Aproximei-me de ti; e tu, pegando-me na mão,
puxaste-me para os teus olhos
transparentes como o fundo do mar para os afogados. Depois, na rua,
ainda apanhámos o crepúsculo.
As luzes acendiam-se nos autocarros; um ar
diferente inundava a cidade. Sentei-me
nos degraus do cais, em silêncio.
Lembro-me do som dos teus passos,
uma respiração apressada, ou um princípio de lágrimas,
e a tua figura luminosa atravessando a praça
até desaparecer. Ainda ali fiquei algum tempo, isto é,
o tempo suficiente para me aperceber de que, sem estares ali,
continuavas ao meu lado.
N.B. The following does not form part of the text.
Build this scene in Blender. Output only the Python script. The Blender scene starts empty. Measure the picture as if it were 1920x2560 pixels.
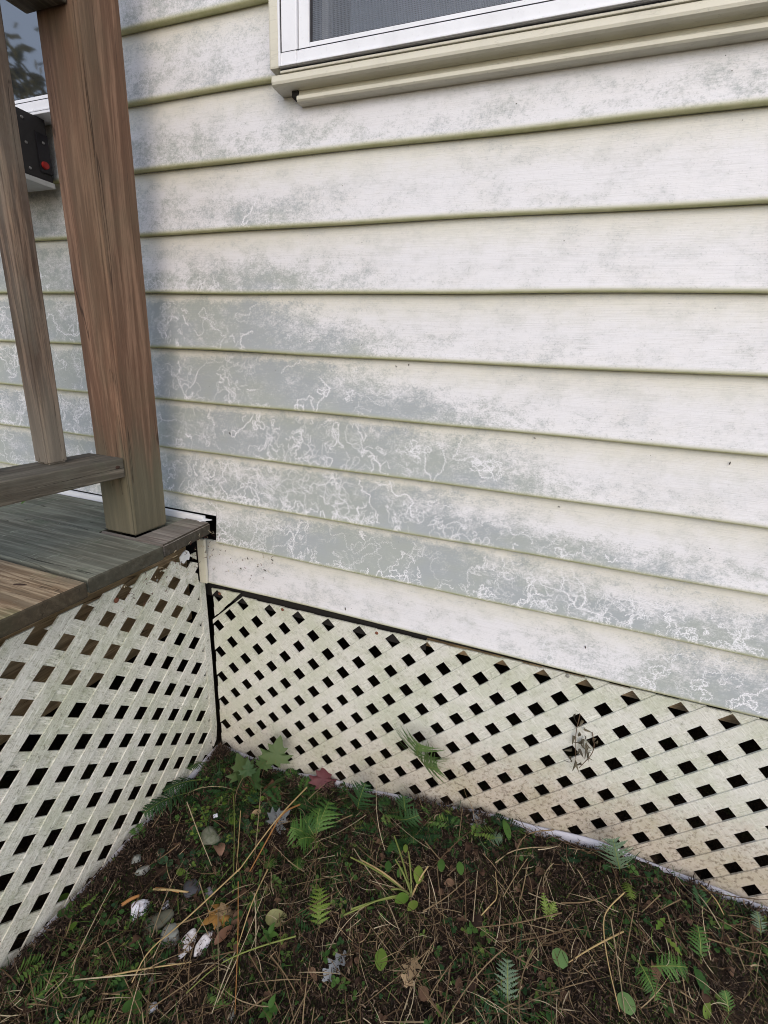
import bpy, bmesh, math, random
import numpy as np
from mathutils import Vector, Matrix, Euler
random.seed(7); RNG = np.random.default_rng(7)
SC = bpy.context.scene
COL = SC.collection

# ------------------------------------------------------------------ camera
cd = bpy.data.cameras.new('camera'); cam = bpy.data.objects.new('camera', cd); COL.objects.link(cam)
cd.sensor_fit = 'HORIZONTAL'; cd.sensor_width = 36.0; cd.lens = 21.81
cd.clip_start = 0.02; cd.clip_end = 500
CR = Vector((0.93433, 0.35325, 0.04728)); CU = Vector((-0.15112, 0.27254, 0.95020)); CB = CR.cross(CU)
m = Matrix((CR, CU, CB)).transposed().to_4x4(); m.translation = Vector((0.6668, -0.8686, 0.5680))
cam.matrix_world = m
SC.camera = cam

# ------------------------------------------------------------------ world, sun, exposure
SUN_TO = Vector((0.30, -0.74, 0.60)).normalized()      # direction towards the sun
w = bpy.data.worlds.new('World'); SC.world = w; w.use_nodes = True
wn = w.node_tree; bg = wn.nodes['Background']
sky = wn.nodes.new('ShaderNodeTexSky'); sky.sky_type = 'NISHITA'; sky.sun_disc = False
sky.sun_elevation = math.asin(SUN_TO.z); sky.sun_rotation = math.atan2(SUN_TO.x, SUN_TO.y)
sky.air_density = 1.0; sky.dust_density = 2.0; sky.ozone_density = 1.0
wn.links.new(sky.outputs[0], bg.inputs[0]); bg.inputs[1].default_value = 0.15
sl = bpy.data.lights.new('sun', 'SUN'); sun = bpy.data.objects.new('sun', sl); COL.objects.link(sun)
sl.energy = 0.60; sl.angle = math.radians(140); sl.color = (1.0, 0.975, 0.955)
sun.rotation_euler = SUN_TO.to_track_quat('Z', 'Y').to_euler(); sun.location = (-3, -5, 5)
SC.view_settings.view_transform = 'Standard'; SC.view_settings.look = 'None'
SC.view_settings.exposure = 0.70; SC.view_settings.gamma = 1.0; SC.view_settings.use_curve_mapping = False
SC.cycles.use_denoising = True
SC.cycles.filter_width = 1.0; SC.cycles.denoising_prefilter = 'ACCURATE'; SC.cycles.denoising_input_passes = 'RGB_ALBEDO_NORMAL'

# ------------------------------------------------------------------ object helpers
def tag(o, label=None, cat=None, group=None, kind=None):
    if label: o['label'] = label
    if cat: o['category'] = cat
    if group: o['group'] = group
    if kind: o['kind'] = kind
    return o
def thing(name, loc, label, cat, group=None):
    o = bpy.data.objects.new(name, None); COL.objects.link(o); o.location = loc; o.empty_display_size = 0.02
    return tag(o, label, cat, group)
def wloc(o):
    v = Vector((0, 0, 0))
    while o is not None:
        v += o.location; o = o.parent
    return v
def ob(name, me, mat, parent=None, loc=None, smooth=False):
    """me: mesh in WORLD coordinates; the object gets its origin at the parent's (or at loc)"""
    o = bpy.data.objects.new(name, me); COL.objects.link(o)
    base = wloc(parent) if parent else Vector(loc or (0, 0, 0))
    me.transform(Matrix.Translation(-base))
    if parent: o.parent = parent
    elif loc: o.location = loc
    if mat: me.materials.append(mat)
    if smooth:
        me.polygons.foreach_set('use_smooth', [True] * len(me.polygons))
    me.update()
    return o
def mesh(name, verts, faces):
    me = bpy.data.meshes.new(name); me.from_pydata([tuple(v) for v in verts], [], faces); me.update(); return me
def from_bm(name, bm):
    me = bpy.data.meshes.new(name); bm.to_mesh(me); bm.free(); return me
def fast_mesh(name, V, F, rnd=None):
    V = np.asarray(V, np.float32); F = np.asarray(F, np.int32); k = F.shape[1]
    me = bpy.data.meshes.new(name)
    me.vertices.add(len(V)); me.vertices.foreach_set('co', V.ravel())
    me.loops.add(F.size); me.loops.foreach_set('vertex_index', F.ravel())
    me.polygons.add(len(F)); me.polygons.foreach_set('loop_start', np.arange(0, F.size, k, dtype=np.int32))
    me.update(calc_edges=True)
    if rnd is not None:
        a = me.attributes.new('rnd', 'FLOAT', 'POINT'); a.data.foreach_set('value', np.asarray(rnd, np.float32))
    return me
def box(name, x0, x1, y0, y1, z0, z1, mat, parent, bev=0.002, jit=0.0, seg=2, cuts=0):
    bm = bmesh.new(); bmesh.ops.create_cube(bm, size=1)
    bmesh.ops.scale(bm, vec=(x1 - x0, y1 - y0, z1 - z0), verts=bm.verts)
    bmesh.ops.translate(bm, vec=((x0 + x1) / 2, (y0 + y1) / 2, (z0 + z1) / 2), verts=bm.verts)
    if bev: bmesh.ops.bevel(bm, geom=bm.edges[:], offset=bev, segments=seg, affect='EDGES', profile=0.6)
    if jit:
        for v in bm.verts: v.co += Vector([random.uniform(-jit, jit) for _ in range(3)])
    return ob(name, from_bm(name, bm), mat, parent)
def prism(name, pts2, lo, hi, axis, mat, parent, bev=0.0, loc=None):
    """2D polygon extruded along axis ('x': pts are (y,z); 'y': (x,z); 'z': (x,y))"""
    def to3(p, h): return (h, p[0], p[1]) if axis == 'x' else (p[0], h, p[1]) if axis == 'y' else (p[0], p[1], h)
    bm = bmesh.new()
    a = [bm.verts.new(to3(p, lo)) for p in pts2]; b = [bm.verts.new(to3(p, hi)) for p in pts2]; n = len(pts2)
    bm.faces.new(a); bm.faces.new(b[::-1])
    for i in range(n): bm.faces.new((a[i], b[i], b[(i + 1) % n], a[(i + 1) % n]))
    bmesh.ops.recalc_face_normals(bm, faces=bm.faces[:])
    if bev: bmesh.ops.bevel(bm, geom=bm.edges[:], offset=bev, segments=2, affect='EDGES')
    return ob(name, from_bm(name, bm), mat, parent, loc)

# ------------------------------------------------------------------ material helpers
class Mat:
    def __init__(s, name):
        s.m = bpy.data.materials.new(name); s.m.use_nodes = True; s.t = s.m.node_tree; s.b = s.t.nodes['Principled BSDF']
        s.b.inputs['Roughness'].default_value = 0.7
    def n(s, typ, **kw):
        nd = s.t.nodes.new(typ)
        for k, v in kw.items():
            if k in ('i',):
                for kk, vv in v.items():
                    if hasattr(vv, 'is_linked') or isinstance(vv, bpy.types.NodeSocket): s.t.links.new(vv, nd.inputs[kk])
                    else: nd.inputs[kk].default_value = vv
            else: setattr(nd, k, v)
        return nd
    def pos(s): return s.n('ShaderNodeNewGeometry').outputs['Position']
    def objc(s): return s.n('ShaderNodeTexCoord').outputs['Object']
    def xyz(s, v):
        return s.n('ShaderNodeSeparateXYZ', i={0: v}).outputs
    def comb(s, x, y, z): return s.n('ShaderNodeCombineXYZ', i={0: x, 1: y, 2: z}).outputs[0]
    def map(s, v, scale=(1, 1, 1), rot=(0, 0, 0), loc=(0, 0, 0)):
        return s.n('ShaderNodeMapping', i={'Vector': v, 'Scale': scale, 'Rotation': rot, 'Location': loc}).outputs[0]
    def noise(s, v, sc=1.0, det=4, rough=0.6, dist=0.0, col=False):
        nd = s.n('ShaderNodeTexNoise', i={'Vector': v, 'Scale': sc, 'Detail': det, 'Roughness': rough, 'Distortion': dist})
        return nd.outputs['Color' if col else 'Fac']
    def voro(s, v, sc, feature='F1', out='Distance'):
        return s.n('ShaderNodeTexVoronoi', feature=feature, i={'Vector': v, 'Scale': sc}).outputs[out]
    def math(s, op, a, b=0.0, c=0.0, clamp=False):
        return s.n('ShaderNodeMath', operation=op, use_clamp=clamp, i={0: a, 1: b, 2: c}).outputs[0]
    def vadd(s, a, b): return s.n('ShaderNodeVectorMath', operation='ADD', i={0: a, 1: b}).outputs[0]
    def vscale(s, a, k): return s.n('ShaderNodeVectorMath', operation='SCALE', i={0: a, 'Scale': k}).outputs[0]
    def step(s, v, a, b, lo=0.0, hi=1.0):
        return s.n('ShaderNodeMapRange', interpolation_type='SMOOTHSTEP', i={0: v, 1: a, 2: b, 3: lo, 4: hi}).outputs[0]
    def lin(s, v, a, b, lo=0.0, hi=1.0):
        return s.n('ShaderNodeMapRange', i={0: v, 1: a, 2: b, 3: lo, 4: hi}).outputs[0]
    def mix(s, f, a, b, mode='MIX'):
        nd = s.n('ShaderNodeMix', data_type='RGBA', blend_type=mode)
        for k, v in ((0, f), (6, a), (7, b)):
            if isinstance(v, bpy.types.NodeSocket): s.t.links.new(v, nd.inputs[k])
            else: nd.inputs[k].default_value = v if k == 0 else (*v[:3], 1)
        return nd.outputs[2]
    def ramp(s, f, stops):
        nd = s.n('ShaderNodeValToRGB', i={0: f}); e = nd.color_ramp.elements
        while len(e) < len(stops): e.new(0.5)
        for el, (p, c) in zip(e, stops): el.position = p; el.color = (*c, 1)
        return nd.outputs[0]
    def attr(s, name, out='Fac'): return s.n('ShaderNodeAttribute', attribute_name=name).outputs[out]
    def rnd(s): return s.n('ShaderNodeObjectInfo').outputs['Random']
    def set(s, **kw):
        for k, v in kw.items():
            k = {'color': 'Base Color', 'rough': 'Roughness', 'spec': 'Specular IOR Level', 'metal': 'Metallic', 'alpha': 'Alpha', 'ior': 'IOR', 'trans': 'Transmission Weight'}[k]
            if isinstance(v, bpy.types.NodeSocket): s.t.links.new(v, s.b.inputs[k])
            else: s.b.inputs[k].default_value = (*v, 1) if isinstance(v, tuple) else v
        return s
    def bump(s, h, dist=0.001, strength=1.0):
        nd = s.n('ShaderNodeBump', i={'Height': h, 'Distance': dist, 'Strength': strength})
        s.t.links.new(nd.outputs[0], s.b.inputs['Normal']); return s

E_ = 0.1143          # exposure of one siding course
def smooth(a, b, x):
    t = np.clip((x - a) / (b - a), 0, 1); return t * t * (3 - 2 * t)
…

E ainda hoje me acompanha
essa doente sensação que
me deixaste como amada
recordação.
Nuno Júdice, in 'A Partilha dos Mitos'
2 comentários:
Muito simples, mas diz muito...
Andrea
Conhecia Nuno Júdice mas julgo nunca ter lido nada deste senhor até à minha última aula de Português, uma vez que foi este mesmo o poema que, na mesma, decidi analisar ao nível de temática, interpretação de recursos de retórica e afins. Não resisti a voltar a procurar lê-lo; sem dúvida, fantástico.